During his visit, Bryant went to the home of John and Muriel Burns. “It is these kinds of people we’re trying to help – the people who dotted the I’s and crossed the T’s when they were buying and went through all the correct channels as they were told to do. The local government had issued licences and then the regional government stepped in, following a court order and said that they should never have done so, thereby making the homes effectively illegal. It is extremely distressing for these families. John and Muriel are in their eighties and they’re worried they will lose everything. It is heart-breaking, really.”

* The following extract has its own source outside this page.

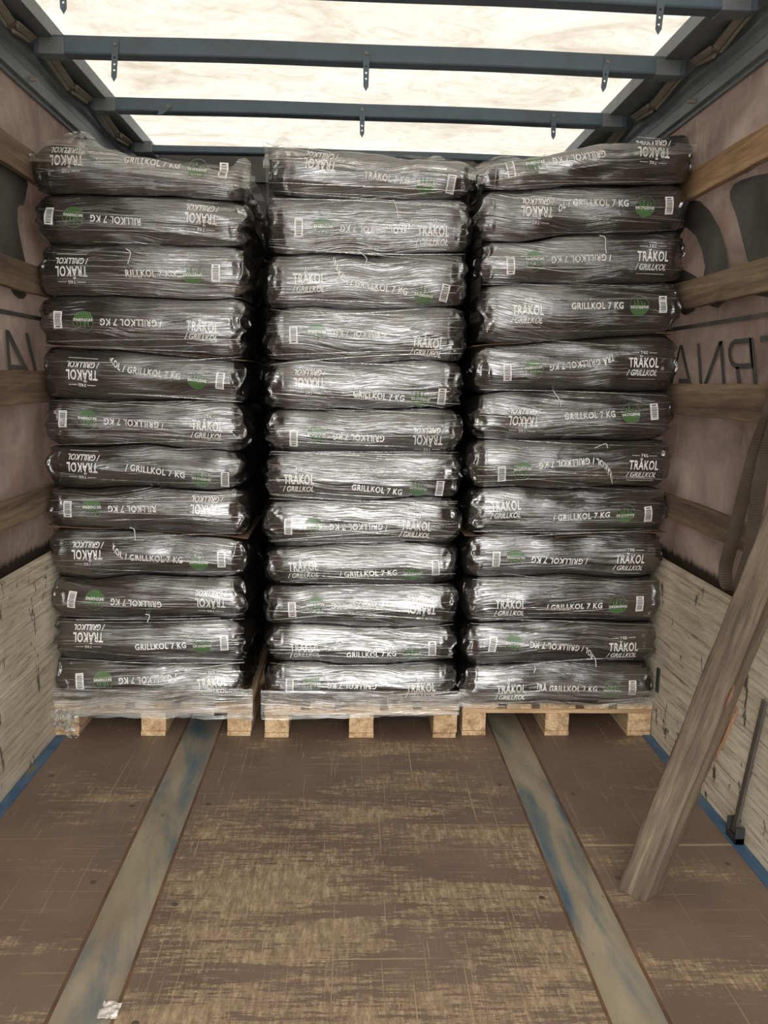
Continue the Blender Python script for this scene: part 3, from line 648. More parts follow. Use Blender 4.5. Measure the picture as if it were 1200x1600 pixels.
# ================================================================ charcoal bags
BAGS={
 'left':[
   (-1.24, -0.442, 2.067, 2.061, 2.238, 2.151, 'R', 'i', -1.073, 2.187, 0, 'GRILLKOL 7 KG', -0.795, 2.18, -0.613, 2.163, -0.521, 2.159) ,
   (-1.241, -0.424, 1.881, 1.897, 2.067, 2.062, 'L', 'i', -0.599, 1.984, 3, 'RILLKOL 7 KG', -0.892, 1.967, -1.056, 1.979, -1.143, 1.981) ,
   (-1.233, -0.42, 1.702, 1.713, 1.882, 1.897, 'R', 'i', -1.07, 1.788, 0, 'RILLKOL 7 KG', -0.8, 1.789, -0.632, 1.791, -0.548, 1.795) ,
   (-1.222, -0.433, 1.528, 1.485, 1.702, 1.713, 'L', 'u', -0.597, 1.599, 4, '/ GRILLKOL 7 KG', -0.839, 1.614, -1.03, 1.61, -1.123, 1.615) ,
   (-1.22, -0.444, 1.34, 1.318, 1.529, 1.485, 'R', 'i', -1.043, 1.431, 2, 'TRÄKOL / GRILLKOL 7 KG', -0.803, 1.435, -0.619, 1.411, -0.536, 1.405) ,
   (-1.221, -0.435, 1.165, 1.141, 1.34, 1.318, 'L', 'u', -0.586, 1.225, 3, '/ GRILLKOL 7 KG', -0.848, 1.24, -1.033, 1.251, -1.123, 1.254) ,
   (-1.221, -0.446, 0.995, 0.993, 1.165, 1.141, 'R', 'i', -1.055, 1.102, 2, '/ GRILLKOL 7 KG', -0.781, 1.064, -0.61, 1.042, -0.523, 1.031) ,
   (-1.218, -0.442, 0.846, 0.805, 0.995, 0.993, 'L', 'i', -0.594, 0.919, 2, 'RILLKOL 7 KG', -0.864, 0.916, -1.025, 0.916, -1.116, 0.913) ,
   (-1.215, -0.436, 0.645, 0.64, 0.846, 0.805, 'R', 'i', -1.05, 0.737, 0, 'KOL / GRILLKOL 7 KG', -0.8, 0.735, -0.624, 0.719, -0.538, 0.725) ,
   (-1.218, -0.439, 0.479, 0.477, 0.645, 0.64, 'L', 'i', -0.582, 0.554, 2, 'GRILLKOL 7 KG', -0.856, 0.546, -1.025, 0.56, -1.113, 0.56) ,
   (-1.219, -0.44, 0.31, 0.288, 0.479, 0.477, 'R', 'i', -1.056, 0.416, 0, 'GRILLKOL 7 KG', -0.778, 0.382, -0.616, 0.386, -0.531, 0.391) ,
   (-1.214, -0.446, 0.134, 0.136, 0.31, 0.288, 'L', 'u', -0.581, 0.228, -5, '/ GRILLKOL 7 KG', -0.848, 0.243, -1.005, 0.232, -1.095, 0.231) ,
 ],
 'middle':[
   (-0.351, 0.388, 2.079, 2.083, 2.259, 2.209, 'R', 'i', -0.171, 2.18, 7, 'TRÄKOL 7 KG', 0.062, 2.151, 0.215, 2.129, 0.306, 2.129) ,
   (-0.375, 0.396, 1.868, 1.894, 2.079, 2.084, 'L', 'u', 0.246, 1.915, 0, 'TRÄKOL / LLKOL 7 KG', 0.014, 1.961, -0.157, 1.962, -0.246, 1.962) ,
   (-0.378, 0.39, 1.668, 1.696, 1.868, 1.894, 'R', 'u', -0.208, 1.783, -2, 'TRÄKOL / GRILLKOL 7 KG', 0.05, 1.775, 0.218, 1.737, 0.296, 1.744) ,
   (-0.378, 0.387, 1.479, 1.487, 1.668, 1.696, 'L', 'u', 0.237, 1.538, 5, 'GRILLKOL 7 KG', -0.011, 1.578, -0.178, 1.586, -0.264, 1.578) ,
   (-0.376, 0.379, 1.3, 1.313, 1.479, 1.487, 'R', 'i', -0.206, 1.404, 0, 'GRILLKOL 7 KG', 0.047, 1.38, 0.216, 1.347, 0.296, 1.361) ,
   (-0.379, 0.39, 1.135, 1.146, 1.3, 1.313, 'L', 'i', 0.247, 1.185, 0, 'GRILLKOL 7 KG', -0.005, 1.186, -0.176, 1.207, -0.263, 1.194) ,
   (-0.38, 0.39, 0.957, 0.972, 1.135, 1.146, 'R', 'u', -0.241, 1.025, 0, 'GRILLKOL 7 KG', 0.039, 1.02, 0.215, 0.987, 0.299, 0.993) ,
   (-0.38, 0.386, 0.776, 0.794, 0.957, 0.972, 'L', 'u', 0.211, 0.862, 3, '/ GRILLKOL 7 KG', -0.03, 0.859, -0.186, 0.857, -0.282, 0.856) ,
   (-0.383, 0.384, 0.615, 0.629, 0.776, 0.794, 'R', 'u', -0.224, 0.685, -3, '/ GRILLKOL 7 KG', 0.044, 0.69, 0.202, 0.681, 0.29, 0.7) ,
   (-0.381, 0.387, 0.459, 0.465, 0.615, 0.629, 'L', 'i', 0.236, 0.535, 2, '/ GRILLKOL 7 KG', -0.013, 0.54, -0.176, 0.544, -0.266, 0.531) ,
   (-0.379, 0.392, 0.294, 0.306, 0.459, 0.465, 'R', 'u', -0.216, 0.37, -3, 'GRILLKOL 7 KG', 0.045, 0.363, 0.205, 0.356, 0.286, 0.373) ,
   (-0.377, 0.395, 0.136, 0.139, 0.294, 0.306, 'L', 'u', 0.245, 0.2, -4, 'GRILLKOL 7 KG', -0.034, 0.212, -0.189, 0.222, -0.276, 0.216) ,
 ],
 'right':[
   (0.409, 1.206, 2.111, 2.167, 2.197, 2.34, 'L', 'i', 1.045, 2.259, 3, 'GRILLKOL 7 KG', 0.772, 2.229, 0.612, 2.207, 0.523, 2.189) ,
   (0.397, 1.224, 1.94, 1.991, 2.111, 2.167, 'R', 'i', 0.625, 2.034, 2, 'OL / GRILLKOL 7 KG', 0.825, 2.084, 1.024, 2.078, 1.115, 2.085) ,
   (0.417, 1.233, 1.779, 1.809, 1.94, 1.991, 'L', 'u', 1.068, 1.896, 0, '/ GRILLKOL 7 KG', 0.803, 1.864, 0.627, 1.867, 0.537, 1.846) ,
   (0.419, 1.232, 1.55, 1.619, 1.779, 1.809, 'R', 'u', 0.607, 1.671, 0, 'GRILLKOL 7 KG', 0.86, 1.712, 1.026, 1.713, 1.119, 1.72) ,
   (0.409, 1.23, 1.374, 1.397, 1.55, 1.619, 'L', 'u', 1.059, 1.505, 0, 'TRÄ GRILLKOL 7 KG', 0.804, 1.49, 0.638, 1.47, 0.541, 1.456) ,
   (0.41, 1.232, 1.191, 1.222, 1.374, 1.396, 'R', 'i', 0.61, 1.274, 2, 'GRILLKOL 7 KG', 0.857, 1.3, 1.022, 1.313, 1.114, 1.319) ,
   (0.404, 1.233, 1.012, 1.029, 1.191, 1.221, 'L', 'u', 1.083, 1.114, 1, 'TRÄKOL / GRILLKOL 7 KG', 0.8, 1.1, 0.614, 1.085, 0.535, 1.071) ,
   (0.408, 1.233, 0.82, 0.845, 1.012, 1.028, 'R', 'u', 0.557, 0.947, -4, '/ GRILLKOL 7 KG', 0.848, 0.902, 1.027, 0.922, 1.118, 0.921) ,
   (0.401, 1.233, 0.661, 0.674, 0.82, 0.845, 'L', 'u', 1.057, 0.736, 0, '/ GRILLKOL 7 KG', 0.789, 0.728, 0.604, 0.737, 0.528, 0.736) ,
   (0.407, 1.233, 0.473, 0.484, 0.661, 0.674, 'R', 'u', 0.588, 0.558, -1, '/ GRILLKOL 7 KG', 0.837, 0.55, 1.016, 0.559, 1.104, 0.563) ,
   (0.408, 1.219, 0.298, 0.315, 0.473, 0.484, 'L', 'u', 1.051, 0.377, -2, 'KOL / GRILLKOL 7 KG', 0.818, 0.368, 0.611, 0.393, 0.526, 0.393) ,
   (0.408, 1.218, 0.125, 0.122, 0.298, 0.315, 'R', 'u', 0.608, 0.207, -2, 'TRÄ GRILLKOL 7 KG', 0.842, 0.216, 1.017, 0.208, 1.098, 0.214) ,
 ],
}

NU, NV = 190, 96
def make_bag(x0, x1, zbl, zbr, ztl, ztr, seed, ytop, last=False):
    uu = np.linspace(-1, 1, NU); s_ = np.sign(uu)*(1-(1-np.abs(uu))**1.25)       # denser near the ends
    nf, nt_, nb = 50, 13, 20
    sf = np.linspace(-1, 1, nf); sf = np.sign(sf)*np.abs(sf)**.9
    B = (.034 if ytop or seed % 12 < 3 else .042)+.006*math.sin(seed*2.3)
    s0 = -.02; up_ = np.clip((sf-s0)/(1-s0), 0, 1); dn_ = np.clip((s0-sf)/(1+s0), 0, 1)
    yf_ = -.018+B*.72*up_**1.5+.010*up_**10+B*1.05*dn_**1.7; yf_ = np.minimum(yf_, .036); yt = np.linspace(.034, .566, nt_+2)[1:-1]; sb = np.linspace(1, -1, nb); yb_ = .566+.04*(1-np.abs(sb)**2.3)**.8
    PY = np.concatenate([yf_, yt, yb_, yt[::-1]]); PZ = np.concatenate([sf, np.ones(nt_), sb, -np.ones(nt_)])
    PN = np.concatenate([-(1-np.abs(sf)**6), np.zeros(nt_), (1-np.abs(sb)**6), np.zeros(nt_)])
    U, YS = np.meshgrid(s_, PY, indexing='ij'); _, pz = np.meshgrid(s_, PZ, indexing='ij'); _, py = np.meshgrid(s_, PN, indexing='ij')
    hw = (x1-x0)/2; xc = (x0+x1)/2
    end = (1-np.abs(U)**11)**(1/2.4)
    endz = (1-np.abs(U)**14)**(1/3)
    lat = (U+1)/2
    bow = 0 if last else .017*fbm(lat*3.4, lat*0+(seed+1)*7.7, lat*0, 2)
    bowt = .017*fbm(lat*3.4, lat*0+seed*7.7, lat*0, 2)
    zb = zbl+(zbr-zbl)*lat+bow; zt = ztl+(ztr-ztl)*lat+bowt
    if ytop: zt = zt+.012*fbm(U*3, YS*0, YS*0+seed, 3)
    zc = (zb+zt)/2; hh = (zt-zb)/2
    X = xc+hw*U; Y = .300+(YS-.300)*(.62+.38*end); Z = zc+pz*hh*endz
    # lumps of charcoal, long creases, crumpled gathered ends
    e = np.clip((np.abs(U)-.80)/.20, 0, 1)
    lump = .010*fbm(X*5, Z*9, YS*3+seed*3.1, 2)
    crease = .0030*ridge(X*2.2+Z*3, Z*26+X*2, Y*0+seed)
    crum = e*(.014*ridge(X*26, Z*20, Y*22+seed*2)+.012*fbm(X*40, Z*40, Y*40, 2))
    amt = lump+crease+crum
    Y = Y+py*amt*1.2+.004*(seed % 3-1)
    X = X+np.sign(U)*e*(.014*fbm(Y*12, Z*16, X*0+seed, 3)+.010*ridge(Y*10, Z*34, X*0+seed))*1.0
    Z = Z+pz*(lump+crum)*.5
    g = .0008
    Z = np.minimum(np.maximum(Z, zb+g), zt-g)
    X = np.clip(X, -1.208, 1.208)
    V = np.stack([X, Y, Z], -1)
    V = V.reshape(-1, 3); idx = np.arange(NU*NV).reshape(NU, NV); nx_ = np.roll(idx, -1, 1)
    F = np.stack([idx[:-1], idx[1:], nx_[1:], nx_[:-1]], -1).reshape(-1, 4).tolist()
    a = V[:NV].mean(0); b = V[-NV:].mean(0)
    V = np.vstack([V, a, b]); na = NU*NV
    F += [(na, idx[0, j], idx[0, (j+1) % NV]) for j in range(NV)]+[(na+1, idx[-1, (j+1) % NV], idx[-1, j]) for j in range(NV)]
    return V, F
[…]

Whilst in Albox, the Minister met with the Mayor, José Navarro García, who towards the end of last year described the proposed demolition of the eight British owned homes as “barbaric.” He said in December: “I believe the Junta de Andalucía has leaned heavily on the Supreme Court to obtain this decision and I cannot understand why. Demolition is a barbaric solution and I do not know who would benefit from it. We will explore every legal possibility to stop this barbarity.”

Bryant says he is now hopeful that the homes of the eight famililes in Albox will be safe but that the problem is widespread. “These are just the tip of the iceberg. But I think the Spanish regional and national governments are now more focused on having these issues resolved,” he said.

Chris Bryant told SUR in English that finding “real solutions” to property issues, like the ones affecting John and Muriel Burns, would help improve the Spanish economic situation.

“The economy of Spain will not be resuscitated until we have these kinds of things sorted. The Spanish economy is dependent upon tourism and people buying properties. Images of bulldozers going in and demolishing family homes is not going to help,” he said. “There is a lot of work to be done in the housing market here.” Bryant also noted the decline in the number of British tourists to visit Spain, going from 17 million in 2008 to around 11 million in 2009. “We need a combined approach between the local, regional and national authorities to avoid any further problems. We’re hopeful that the appointment of these new people in our consulates in Malaga and Alicante will help coordinate the various governing bodies.”

At a press conference in Malaga, Bryant was joined by the Spanish Secretary of State, Gaspar Zarrías, and Juan Cejas, leader of the Junta de Andalucía’s Housing and Town Planning Department where he said “legal experts would ensure the real estate interests of Brits.”

Zarrías, meanwhile, stressed that the agreement should be viewed as “a preventive information service” to avoid problems as “once these cases enter into the judicial machinery it is more difficult to reach solutions.” The Junta de Andalucía will provide and pay for the extra staff although the British Embassy will be responsible for the material costs.

Communication and votes
Having spent part of his childhood in Madrid and Bilbao, Chris Bryant describes himself as “a Brit who loves Spain” and says he understands why so many British people choose to live in the country. Being able to speak Spanish has also been advantageous. “I think speaking fluent Spanish helps in these kinds of situations too. It helps break down some of the barriers. It just helps everyone reach an understanding more effectively,” he adds. “This is why the civil servants coming to help us in a couple of weeks will be a great help: they speak the language, know the rules and rights and know the system at every level.”

The Minister said that he had heard many opinions and views from British people who reside in Spain during his brief visit and that he and his team “would work hard to make sure things get done.” He was also keen to point out that it is the “obligation of British expats to register themselves at their local Town Hall” and that they should “exercise their right to vote.”

Chris Bryant MP is the Minister of State for Europe and Parliamentary Under-Secretary of State for Foreign Affairs at the Foreign and Commonwealth Office. He has been the Member of Parliament for Rhondda since 2001 and is the Deputy Leader of the House of Commons.

Chris spent his childhood in Madrid, Bilbao, Cardiff and Cheltenham. He speaks fluent Spanish and describes himself as “a Brit who loves Spain.”